Retournons à notre Paysage avec Saint Jérôme de Patinir (National Gallery, Londres). On y découvre la « porte étroite » conduisant à un chemin difficile qui nous porte vers un premier plateau. Ce n’est pas la montagne la plus élevée. La plus haute, telle une tour de Babylone, est symbole d’orgueil. Regardons ensuite Le repos sur le chemin d’Egypte (Musée du Prado, Madrid). Au bord du chemin, Marie est assise et devant elle, par terre, sont disposés le bâton du colporteur et son panier typique.
Pour conclure, on pourrait dire que, poussé par sa ferveur spirituelle et humaniste, en peignant des rochers de plus en plus infranchissables — traduisant l’immense vertu de ceux qui décident de les escalader — Patinir élabore non pas des paysages « réalistes », mais des « paysages spirituels », dictés par l’immense besoin de raconter le cheminement spirituel de l’âme.
Loin d’être de simples objets esthétiques, ses paysages spirituels servent la contemplation. Comme image en miroir, à moitié ironique, ils permettent, à ceux qui le désirent, de préparer les choix auxquels leur âme sera confrontée pendant, et après le pèlerinage de la vie.
Bibliographie sommaire :
- R.L. Falkenburg, Joachim Patinir, Het landschap als beeld van de levenspelgrimage, Nijmegen, 1985.

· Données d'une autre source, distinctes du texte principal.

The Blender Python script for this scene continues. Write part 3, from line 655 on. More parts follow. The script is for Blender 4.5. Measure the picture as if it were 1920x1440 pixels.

- Maurice Pons et André Barret, Patinir ou l’harmonie du monde, Robert Laffont, 1980.
- Eric de Bruyn, De vergeten beeldentaal van Jheronimus Bosch, Adr. Heinen, s’Hertogenbosch, 2001.
- Dirk Bax, Hieronymus Bosch, his picture-writing deciphered, A.A. Balkema, Capetown, 1979.
- Georgette Epinay-Burgard, Gérard Groote, fondateur de la Dévotion Moderne, Brepols, 1998.
- Karel Vereycken, Avec Jérôme Bosch sur la trace du Sublime, novembre 2007.
- Karel Vereycken, Comment la folie d’Erasme sauva notre civilisation, , février 2004.